MATERIAL TO PROCESS:
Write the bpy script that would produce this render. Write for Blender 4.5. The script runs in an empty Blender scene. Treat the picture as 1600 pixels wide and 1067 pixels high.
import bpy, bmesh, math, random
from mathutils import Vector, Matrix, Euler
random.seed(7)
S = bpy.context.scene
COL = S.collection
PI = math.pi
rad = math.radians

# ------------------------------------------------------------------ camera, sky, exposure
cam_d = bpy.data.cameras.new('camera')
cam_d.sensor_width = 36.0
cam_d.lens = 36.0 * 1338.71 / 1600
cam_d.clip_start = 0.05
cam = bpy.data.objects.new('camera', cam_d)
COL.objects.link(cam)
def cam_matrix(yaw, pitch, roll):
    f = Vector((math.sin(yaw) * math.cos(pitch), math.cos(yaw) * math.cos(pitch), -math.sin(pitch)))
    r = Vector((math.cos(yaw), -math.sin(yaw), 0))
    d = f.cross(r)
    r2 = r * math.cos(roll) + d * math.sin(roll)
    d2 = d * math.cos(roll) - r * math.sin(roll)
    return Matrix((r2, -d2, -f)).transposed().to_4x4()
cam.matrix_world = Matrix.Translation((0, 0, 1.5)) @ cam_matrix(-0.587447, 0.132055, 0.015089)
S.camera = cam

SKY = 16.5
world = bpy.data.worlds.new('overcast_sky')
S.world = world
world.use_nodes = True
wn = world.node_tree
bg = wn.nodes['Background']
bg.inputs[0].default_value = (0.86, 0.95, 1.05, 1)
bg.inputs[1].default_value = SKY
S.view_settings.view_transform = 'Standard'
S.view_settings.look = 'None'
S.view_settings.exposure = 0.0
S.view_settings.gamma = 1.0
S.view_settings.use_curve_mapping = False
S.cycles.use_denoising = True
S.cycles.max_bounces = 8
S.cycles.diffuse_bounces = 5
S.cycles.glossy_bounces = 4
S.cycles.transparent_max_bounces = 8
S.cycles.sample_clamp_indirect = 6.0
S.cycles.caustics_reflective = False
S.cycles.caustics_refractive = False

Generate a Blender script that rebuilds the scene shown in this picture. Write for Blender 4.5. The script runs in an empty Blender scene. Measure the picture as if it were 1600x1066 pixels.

DIRECTIVE:
Copy out the listing above, line by line and exactly, from its first line to the line holding "rad = math.radians", inclusive.

COMPLETED TASK:
Write the bpy script that would produce this render. Write for Blender 4.5. The script runs in an empty Blender scene. Treat the picture as 1600 pixels wide and 1067 pixels high.
import bpy, bmesh, math, random
from mathutils import Vector, Matrix, Euler
random.seed(7)
S = bpy.context.scene
COL = S.collection
PI = math.pi
rad = math.radians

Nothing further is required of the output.